Finda a fase de instrução, abriu-se vista para que o postulante oferecesse suas razões finais, por escrito, no prazo de 05 (cinco) dias contados da intimação.

Foi certificado à fl. 508 que o impetrante compareceu na sede da Câmara em busca do inteiro teor do Processo Especial de Investigação nº 002/2013, oportunidade em que houve tentativa de notificação, seguida da recusa do parlamentar.

Pelo que se percebe, em diversas oportunidades o impetrante se esquivou de ser notificado, ao que parece, com o escopo de retardar os trabalhos da Comissão.

Nesse diapasão, considerando que em momento algum foi impedido que o impetrante se manifestasse, lhe tendo sido oportunizado por diversas vezes falar nos autos, garantida a possibilidade de ciência, manifestação e contraprova, forçoso reconhecer que não ficou caracterizado cerceamento de defesa.

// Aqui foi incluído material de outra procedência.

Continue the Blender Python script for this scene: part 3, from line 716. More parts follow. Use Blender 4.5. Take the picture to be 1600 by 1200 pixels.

O parlamentar, voluntariamente, deixou de exercer os direitos que lhe assistiam, de sorte que não pode agora se valer se sua própria torpeza a fim de obstar um procedimento que até o presente momento se desenvolveu de maneira escorreita, em estrita observância à legalidade.

Destarte, entendo que a liminar de fls. 269/272 não tem mais razões para subsistir, assim como não ocorreu violação a direito líquido e certo do impetrante.





III. Dispositivo



Ex positis, diante da ausência de violação a direito líquido e certo do impetrante, revogo a liminar concedida e denego a segurança pleiteada, resolvendo o processo, com julgamento de mérito, nos termos do art. 269, I, CPC.

Em relação ao impetrado Gilmar Monteiro Granzinoli, Presidente da Comissão Processante, extingo o processo, sem resolução do mérito, por sua ilegitimidade passiva, nos termos do art. 267, VI, do CPC.

Sem honorários, porquanto incabíveis na espécie, em face da Súmula 105 do STJ.

Custas suspensas, em virtude da assistência judiciária que ora defiro.

Ciência à autoridade coatora, com cópia da sentença.

PRI

Matias Barbosa, 23 de abril de 2014.